Gazan youths question their reality and fate
I wonder whether killing civilians in times of war is allowed, even if for self-defense purposes, and I wonder how it was okay to kill five-year-old Alaa Qadoum. Alaa was only a small child, and was never a threat to anyone. She was supposed to register for kindergarten this year.
I wonder how killing Daniana Alamour, a 22-year-old student at Al-Aqsa University, is in any way beneficial to Israel. Daniana was the same age as me and lived in my neighborhood, studied where I study. We both loved art, yet she was smarter and more talented, and made a collection of beautiful portraits before she died and hung them in our neighborhood’s gallery. If killing her is okay in the eyes of Israel, then killing me can be highly expected in future aggressions.
I wonder who should be called a terrorist—Ashraf Al Qesi, who didn’t hesitate to allow the Palestinian Civil Defense to demolish part of his house in order to rescue his neighbors, after nearby buildings were destroyed by Israeli airstrikes, or the one who is shooting at civilians from the sky.
The pain Israel causes Gaza is not only during aggressions; it goes beyond that. Israel has imposed a lockdown on us since 2007. People here aren’t allowed to travel except for specific purposes like illness and education, and even though this should be the case, I have met many Palestinians who met the required conditions and who have not been allowed by Israel to leave Gaza. Some of them tried in vain many times to get Israel’s permission.
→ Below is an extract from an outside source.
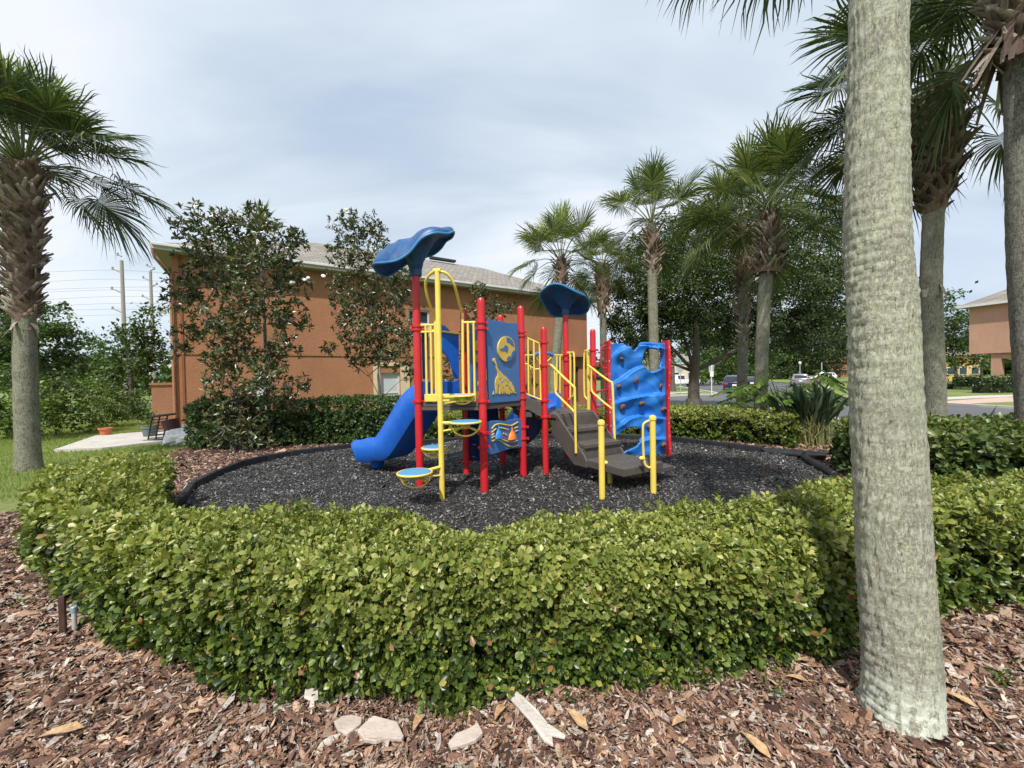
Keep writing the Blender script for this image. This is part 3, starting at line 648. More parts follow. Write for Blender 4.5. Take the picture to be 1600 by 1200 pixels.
relief('grass_tuft', C5([(1105, 1168), (1118, 1160), (1126, 1120), (1132, 1160), (1140, 1168)]), .01, reliefy, gp)
# bell panel
C7 = lambda pts: [(720+x*.2, 480+y*.2) for x, y in pts]
bo = [(205, 903), (225, 890), (250, 885), (290, 884), (330, 890), (360, 888), (400, 876), (440, 868), (462, 872), (470, 890), (470, 940), (474, 1000), (476, 1060), (474, 1090), (430, 1100), (380, 1105), (330, 1120), (280, 1138), (240, 1150), (215, 1150), (203, 1130), (208, 1040), (212, 980)]
bp = MB().plate([onpl(x, y, pl24, n24) for x, y in C7(bo)], n24, .03).build('bell_panel', panelb, PS, smooth=False, bevel=.004)
for ln in ([(240, 950), (265, 922), (300, 912), (345, 918), (390, 925), (420, 912), (445, 898)], [(240, 978), (262, 958), (275, 950)], [(300, 940), (345, 950), (370, 958)], [(420, 945), (445, 936)], [(240, 1000), (258, 985)], [(330, 985), (360, 1000)], [(240, 1022), (262, 1008), (300, 1022), (350, 1045), (400, 1052), (440, 1042)], [(240, 1050), (270, 1035), (310, 1045), (350, 1075), (400, 1090), (446, 1080)], [(425, 970), (445, 962)]):
    MB().tube([onpl(x, y, pl24+n24*.016, n24) for x, y in C7(ln)], .011, 6, smooth=3).build('wave_stripe', reliefy, bp)
def bell(cx, cy, sx, mat):
    c = onpl(720+cx*.2, 480+cy*.2, pl24+n24*.05, n24); t = Vector((-n24.y, n24.x, 0)); M = Matrix((t, n24, Vector((0, 0, 1)))).transposed(); r_ = sx
    b_ = MB()
    prof = [(r_*1.0, -.06), (r_*.95, -.04), (r_*.8, .0), (r_*.5, .04), (r_*.2, .065), (r_*.16, .12), (r_*.02, .125)]
    k = 16; vs = []
    for rr, z in prof:
        for j in range(k): vs.append(c+M @ Vector((rr*math.cos(2*PI*j/k), rr*.45*math.sin(2*PI*j/k), z)))
    fs = [(i*k+j, i*k+(j+1) % k, (i+1)*k+(j+1) % k, (i+1)*k+j) for i in range(len(prof)-1) for j in range(k)]+[tuple(range(k))[::-1]]
    b_.add(vs, fs).build('bell', mat, bp)
bell(297, 990, .085, plain('bell blue', (.03, .22, .6), .35)); bell(402, 1000, .10, orange)
# panels on the far side (P3-B) and under the decks
n3b = nrmof('P3', 'B'); pl3 = P['P3']
fp_ = MB().plate([onpl(x, y, pl3, n3b) for x, y in ((735, 507), (742, 504), (760, 508), (775, 512), (776, 610), (735, 612))], n3b, .03).build('pattern_panel', panelb, PS, smooth=False, bevel=.004)
for cx, cy, r_ in ((748, 540, 9), (745, 560, 6), (757, 585, 10), (752, 600, 7), (765, 545, 8)):
    q = [onpl(cx+r_*.8*math.cos(a_), cy+r_*math.sin(a_), pl3+n3b*.02, n3b) for a_ in np.linspace(0, 2*PI, 17)[:-1]]
    MB().plate(q, n3b, .012).build('shape_inlay', reliefy, fp_, smooth=False)
q = lambda L_: [onpl(x, y, pl3, n3b) for x, y in L_]
MB().plate(q([(733, 633), (752, 633), (776, 633), (778, 657), (765, 658), (753, 664), (752, 690), (734, 690)]), n3b, .06).build('crawl_panel', dnavy, PS, bevel=.01)
outer = [(733, 690), (753, 690), (754, 700), (752, 716), (748, 720), (734, 719)]
MB().plate(q([(733, 690), (753, 690), (753, 694), (733, 694)]), n3b, .05).plate(q([(733, 694.2), (737, 694.2), (737, 713.8), (733, 713.8)]), n3b, .05).plate(q([(745, 694.2), (753, 694.2), (752, 713.8), (745, 713.8)]), n3b, .05).plate(q([(733, 714), (752, 714), (750, 720), (735, 720)]), n3b, .05).plate(q([(738, 695), (745, 695), (745, 713), (738, 713)]), n3b, .012).build('crawl_panel', dnavy, PS, smooth=False, bevel=.008)
nq = nrmof('B', 'Q'); plq = (P['B']+P['Q'])/2
q = lambda L_: [onpl(x, y, P['Q']+Vector((0, .05, 0)), Vector((.0, -1, 0))) for x, y in L_]
MB().plate(q([(823, 640), (846, 650), (848, 660), (846, 668), (841, 677), (833, 686), (826, 692), (823, 694)]), (0, -1, 0), .12).build('slide_support', dnavy, PS, bevel=.02)
# railings P4-P5
mb = bars('barrier', [((819, 526), (846, 538)), ((821, 615), (846, 625)), ((825, 529), (826, 617)), ((834, 533), (835, 621)), ((843, 537), (845, 624))], P['P4'], n45, .014)
nbq = nrmof('B', 'Q')
bars('barrier', [((815, 567), (824, 569)), ((824, 569), (836, 577)), ((836, 577), (848, 576)), ((820, 556), (820, 617)), ((829, 572), (829, 617))], P['B'], nbq, .012)
nq6 = nrmof('Q', 'P6')
bars('barrier', [((820, 555), (886, 555)), ((875, 555), (875, 618)), ((870, 556), (870, 610))], P['Q'], nq6, .014)
rail([(834, 556), (840, 552.5), (849, 552), (858, 552.5), (864, 556)], P['Q'], nq6, [.035]*13, 'slide_hood', panelb, sm=3, n=10)
rail([(836, 557), (841, 563), (850, 566), (858, 562), (862, 557)], P['Q'], nq6, .012)
n67 = nrmof('P6', 'P7')
for L_ in ([(886, 551), (893, 551), (897, 556), (897, 612), (893, 620), (889, 624)], [(884, 551), (889, 552), (891, 558), (891, 624)], [(925, 548), (918, 548), (913, 554), (913, 612), (916, 622), (921, 627)], [(925, 548), (919, 551), (918, 557), (919, 640)]):
    rail(L_, P['P6'], n67, .017)
bars('climb_grip', [((919, 556), (920, 640))], P['P6'], n67, .028)
# stairs
a5, a7 = P['P5'], P['P7']; wv = (a7-a5).normalized(); ov = nrmof('P5', 'P7'); ov = -ov if ov.y > 0 else ov; m57 = (a5+a7)/2; sang = math.atan2(wv.y, wv.x)
zp = zat(m57+ov*1.3, 722); dz = (H2-zp)/3
SW = .72
for i in range(2):
    z = H2-dz*(i+1); c = m57+ov*(.14+.30*i+.17)
    MB().box((c.x, c.y, z-.03), (SW, .34, .06), sang).box((c.x-ov.x*.165, c.y-ov.y*.165, z+dz/2-.03), (SW, .02, dz-.005), sang).build('stair_tread', brown, PS, smooth=False, bevel=.008)
c = m57+ov*.07; MB().box((c.x, c.y, H2-.035), (SW+.12, .15, .066), sang).build('stair_tread', brown, PS, smooth=False, bevel=.008)
c = m57+ov*(.14+.60); MB().box((c.x, c.y, zp+dz/2-.03), (SW, .02, dz), sang).build('riser', brown, PS, smooth=False)
for sgn in (-1, 1):
    o0 = m57+wv*sgn*(SW/2+.02)
    pts = [o0+ov*s0+Vector((0, 0, z)) for s0, z in ((.0, H2+.005), (.14, H2+.005), (.78, zp+.06), (.84, zp-.02), (.84, zp-.12), (.55, zp-.12), (.0, H2-.32))]
    MB().plate(pts, wv, .035).build('stringer', brown, PS, smooth=False, bevel=.008)
c = m57+ov*(.80+.36); MB().box((c.x, c.y, zp-.055), (.76, .76, .11), sang).build('transfer_platform', brown, PS, smooth=False, bevel=.012)
for x, y, ty in ((953, 757, 728), (998, 746, 722)):
    g = G(x, y, .03); MB().lathe((g.x, g.y, -.05), [(.036, 0), (.036, zp-.06)], 14).build('platform_leg', yellow, PS)
a_ = c-wv*.1-ov*.30; e = c+wv*.62-ov*.02
mb = MB(); t = e-a_
mb.box(((a_+e)/2)+Vector((0, 0, zp-.17)), (t.length, .05, .085), math.atan2(t.y, t.x)).box(((a_+e)/2)+Vector((0, .3, zp-.17)), (t.length, .05, .085), math.atan2(t.y, t.x)); mb.build('bracket', yellow, PS, smooth=False, bevel=.006)
g = G(1021, 733, .2); MB().box((g.x, g.y+.1, .2), (.52, .42, .07), sang).build('low_step', brown, PS, smooth=False, bevel=.01)
posts = []
for x, y, ty in ((941, 781, 655), (1021, 772, 648)):
    g = G(x, y, .03); z = zat(g, ty); h = MB().lathe((g.x, g.y, -.05), [(.038, 0), (.038, z-.02), (.046, z-.018), (.048, z+.005), (.042, z+.03), (.02, z+.045), (.001, z+.048)], 18).build('grab_post', yellow, PS); posts.append((g, h))
g, h = posts[1]
rail([(1018, 657), (1012, 658), (1006, 662), (1004.5, 670), (1005, 700), (1007, 722), (1011, 729), (1018, 731)], Vector((g.x, g.y, 0)), (0, -1, 0), .015, 'grab_loop', par=h)
mb = MB().ell(onpl(1003, 716, (g.x, g.y, 0), (0, -1, 0)), (.04, .03, .03), 10, 6); mb.build('fixing_knob', yellow, h)
g0, h0 = posts[0]; MB().ell(onpl(946, 723, (g0.x, g0.y+.03, 0), (0, -1, 0)), (.035, .03, .028), 10, 6).build('fixing_knob', yellow, h0)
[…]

It hurt me quite deeply when my friend Hossam Abu Shammala said that he wanted to travel abroad, because that way he’d be living a dignified life. He meant that living in Gaza is a form of humiliation, and it’s hard to admit, but it’s true. It takes unbelievable strength, courage, spirit, and resilience to be able to live in such a place. Our fate as youths isn’t even known. When we look at the future, all that we see is utter chaos. It’s not that we’re inherently messed up or lost, it’s that the situation here makes us miserable. Yet, we try to resist it and make the best out of it. We try to live happily in the world’s largest open-air prison, not knowing what crime we have committed. We try to find hope every day, and we manage to do that. Sometimes it’s really hard, but we are survivors.